A delegation of the Mizoram Bru Displaced People’s Forum (MBDPF), the refugees’ apex body, would meet the Election Commission in Delhi next week demanding setting up of polling stations inside the seven relief camps.

“It would be very difficult for the aged, ailing and pregnant women to travel on an average of 35 km to Kanhmun village to cast votes. A three member MBDPF delegation would meet the Election Commission early next week to persuade the commission to accept our demands,” Bruno Msha, general secretary of MBDPF, said.

Mizoram chief electoral officer (CEO) Ashish Kundra said in Aizawl that as per the Election Commission’s directives, 15 polling stations – nine for Mamit district and three each for Kolasib and Lunglei districts – would be set up at the Mizoram-Tripura border village.

Kundra said that he is in close touch with the Tripura CEO regarding the logistical support to the refugee voters. He said that he will send a team to Tripura to discuss the arrangements.

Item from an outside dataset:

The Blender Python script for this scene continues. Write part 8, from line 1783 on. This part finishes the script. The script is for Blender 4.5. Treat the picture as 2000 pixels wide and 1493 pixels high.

Meanwhile, following an agreement signed in Delhi in July 2018, foodgrain and other relief supplies to the Reang tribal immigrants was to be stopped from October 1, 2018, to compel the tribal refugees to return to their respective villages in Mizoram.

However, following an appeal by the refugees, the supply was extended twice by the union home ministry first till March 31 and then again till September 30.

“A Home Ministry letter to the chief secretaries of Tripura and Mizoram said that the refugees have to be repatriated by September 30. Free rations and other facilities will be stopped then,” an official of Tripura’s revenue and relief department said.